Brown himself is actually as guilty as anyone of allowing the rhetoric of the far-right to corrupt the mainstream debate, by popularising that primitive and narrow-minded phrase 'British jobs for British workers'. But it is not tolerable for people to discuss immigrants in this way, and it reflects badly on the character of the person speaking.
But Brown's behaviour was undeserving of the criticism he has received for another, broader reason: he did what you do everyday.
We all have two faces: our social face and our private face. Nobody loves everyone in their office, or everyone in their extended family. We show our smiling social face in the day, ask people we are utterly uninterested in about their children, and then we go home and complain about how boring they are to our partner over dinner. That is normal human behaviour, not least of all in Britain, which is still more private than most other countries.

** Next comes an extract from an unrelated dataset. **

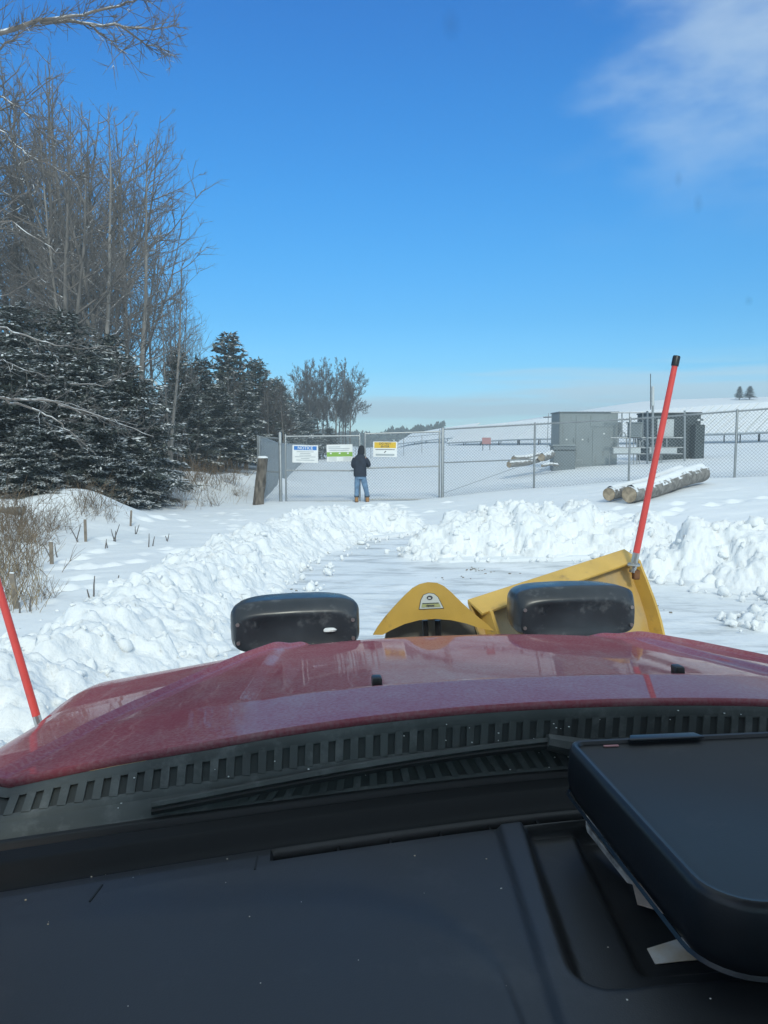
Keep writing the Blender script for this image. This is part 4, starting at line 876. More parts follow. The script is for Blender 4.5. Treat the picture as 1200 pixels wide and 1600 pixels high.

If we despise the robotic version of politicians which have invaded our TV screens, the pre-programmed Cabinet-level automatons who emit soundbites and vacuity, then we must accept that politicians will behave like humans. They are not moral paradigms and we must accept that behaviour we would tolerate in a friend or colleague should be tolerated from them as well. This disproportionate reaction to their all-too-human failings will just provide us with another generation of political robots.
The attack that's currently underway won't fade quickly, and it will frame perception of his performance in Thursday's TV debate, which he desperately needs to win. But Brown isn't particularly out of order - you've done the same thing yourself. Glass houses and all that.